Two more Olympic champions representing the US have come forward to express their Christian faith openly on television. Swimming sensations David Boudia and Steele Johnson insist that they want to be remembered for their faithfulness to Christ rather than as Olympians.

Even before the Olympic Games at Rio could begin, the organizers had declared that a part of the planning would be devoted towards creating facilities that would cater to the spiritual needs of the athletes. Clearly, their efforts have not gone to waste. Earlier we saw Katie Ledecky and Simone Biles openly speaking about their strong Catholic roots. The organizers definitely did not underestimate the spiritual needs of the athletes that could arise during the games.

20-year-old swimmer Steele Johnson is a newcomer to the world of the Olympics. Despite being new to the international event, he has already gained popularity for his amazing performance and special flips. However, he declared that his biggest desire is to be known for his “love and service to Christ.” Johnson had an accident in 2009, which left him seriously injured with a cracked skull. Having suffered from memory loss since then, the athlete has been recovering remarkably well, thanks to his coach and guide, John Wingfield. The athlete says that if he is alive today, the credits go entirely to Wingfield.

Catholic-turned-evangelical 27-year-old David Boudia has been open about his faith for much longer than his swimming partner Johnson. Boudia believes that everything in his life is ruled by God, who holds absolute sovereignty over Him. The athlete says that he has already accepted whatever outcomes the events will lead to whether he wins or loses, both proceed from heavenly will. Boudia believes that he is a Christian first, and this Christian identity of his is what defines him more. He admits that there are times when he starts to identify himself with the swimming champion that he is, and at such times, he reminds himself that he is not what his sport has made him, but rather, a follower of Christ.

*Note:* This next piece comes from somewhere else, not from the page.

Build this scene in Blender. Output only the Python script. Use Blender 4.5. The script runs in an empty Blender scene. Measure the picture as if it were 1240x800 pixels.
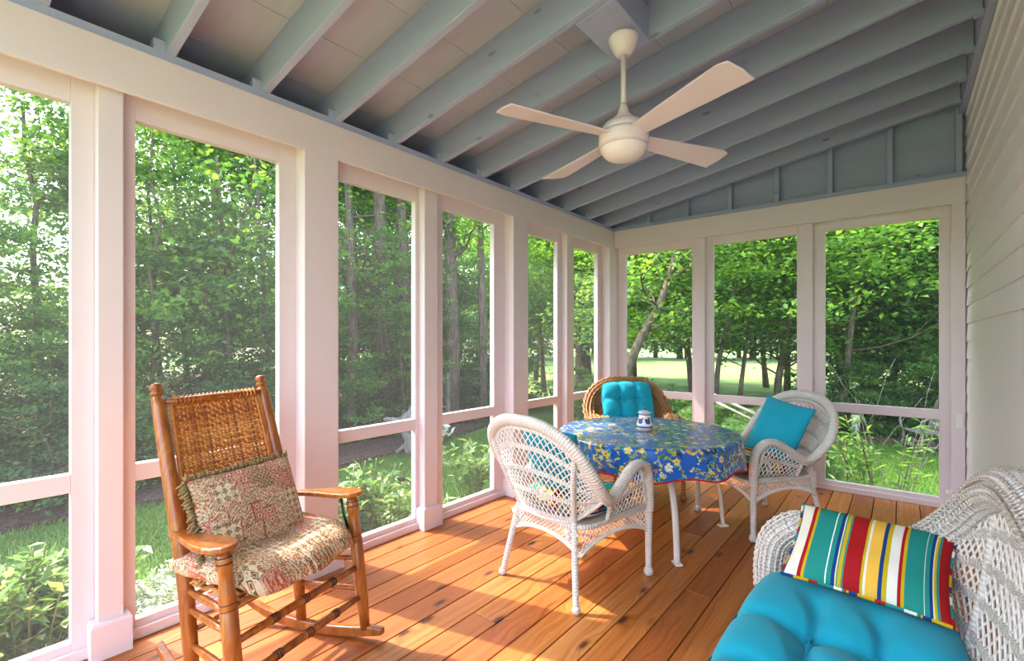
import bpy, bmesh, math, random
import numpy as np
from mathutils import Vector, Matrix, Euler
PI = math.pi
random.seed(7); rng = np.random.default_rng(7)
scene = bpy.context.scene
C = scene.collection

# ------------------------------------------------------------ camera
FPX = 578.0                      # focal length in pixels of the 1240 px wide frame
TH = math.atan2(470, 578)        # heading, turned left of the long wall
cam_d = bpy.data.cameras.new('camera'); cam = bpy.data.objects.new('camera', cam_d); C.objects.link(cam)
cam_d.sensor_width = 36; cam_d.lens = 36*FPX/1240
cam_d.shift_y = 12.5/1240; cam_d.clip_start = .02; cam_d.clip_end = 300
cam.location = (0, 0, 1.3); cam.rotation_euler = (PI/2, 0, TH)
scene.camera = cam

# ------------------------------------------------------------ light
scene.view_settings.view_transform = 'Standard'; scene.view_settings.look = 'None'
scene.view_settings.gamma = 1; scene.view_settings.use_curve_mapping = False
scene.view_settings.exposure = 0.36
scene.cycles.use_denoising = True
scene.cycles.max_bounces = 9; scene.cycles.diffuse_bounces = 6; scene.cycles.glossy_bounces = 3
scene.cycles.transmission_bounces = 5; scene.cycles.transparent_max_bounces = 16
scene.cycles.sample_clamp_indirect = 8
SUN_AZ = math.radians(15); SUN_EL = math.radians(51)
w = bpy.data.worlds.new('world'); scene.world = w; w.use_nodes = True
wn = w.node_tree; wn.nodes.clear()
sky = wn.nodes.new('ShaderNodeTexSky'); sky.sky_type = 'NISHITA'; sky.sun_disc = False
sky.sun_elevation = SUN_EL; sky.sun_rotation = math.radians(255); sky.air_density = 1.0; sky.dust_density = 3.0; sky.ozone_density = 1.0
hsv = wn.nodes.new('ShaderNodeHueSaturation'); hsv.inputs['Saturation'].default_value = .8
bg = wn.nodes.new('ShaderNodeBackground'); bg.inputs[1].default_value = 1.25
wo = wn.nodes.new('ShaderNodeOutputWorld')
wn.links.new(sky.outputs[0], hsv.inputs['Color']); wn.links.new(hsv.outputs[0], bg.inputs[0]); wn.links.new(bg.outputs[0], wo.inputs[0])
sd = bpy.data.lights.new('sun', 'SUN'); sd.energy = 9.0; sd.angle = math.radians(.7); sd.color = (1, .91, .82)
so = bpy.data.objects.new('sun', sd); C.objects.link(so)
sdir = Vector((math.cos(SUN_AZ)*math.cos(SUN_EL), math.sin(SUN_AZ)*math.cos(SUN_EL), -math.sin(SUN_EL)))
so.rotation_euler = sdir.to_track_quat('-Z', 'Y').to_euler(); so.location = (-10, -3, 12)

# ------------------------------------------------------------ materials
def new_mat(name):
    m = bpy.data.materials.new(name); m.use_nodes = True
    return m, m.node_tree.nodes, m.node_tree.links, m.node_tree.nodes['Principled BSDF']
def hexc(h):
    h = h.lstrip('#'); r = [int(h[i:i+2], 16)/255 for i in (0, 2, 4)]
    return tuple(((c/12.92) if c <= .04045 else ((c+.055)/1.055)**2.4) for c in r) + (1,)
def mixc(N, L, fac, a, b, mode='MIX'):
    n = N.new('ShaderNodeMix'); n.data_type = 'RGBA'; n.blend_type = mode
    if hasattr(fac, 'is_linked') or hasattr(fac, 'links'): L.new(fac, n.inputs[0])
    else: n.inputs[0].default_value = fac
    for s, v in ((6, a), (7, b)):
        if isinstance(v, tuple): n.inputs[s].default_value = v
        else: L.new(v, n.inputs[s])
    return n.outputs[2]
def noise(N, L, vec, scale, detail=3, rough=.5, dist=0):
    n = N.new('ShaderNodeTexNoise'); n.inputs['Scale'].default_value = scale; n.inputs['Detail'].default_value = detail
    n.inputs['Roughness'].default_value = rough; n.inputs['Distortion'].default_value = dist
    if vec is not None: L.new(vec, n.inputs['Vector'])
    return n.outputs['Fac']
def mapping(N, L, src, scale=(1, 1, 1), loc=(0, 0, 0), rot=(0, 0, 0)):
    m = N.new('ShaderNodeMapping'); m.inputs['Scale'].default_value = scale; m.inputs['Location'].default_value = loc
    m.inputs['Rotation'].default_value = rot; L.new(src, m.inputs['Vector']); return m.outputs[0]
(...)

The duo entered into the events strongly rooted in their Christian faith. They say this gives them a kind of detachment from the outcomes of the games, so that whether they win or lose, they are happy anyway. Since they have made Jesus the source of their joy, they say that the results of their competitions will not affect them, and as such, they are able to perform with a joyful abandon and gladness that whatever they do, they do for Christ.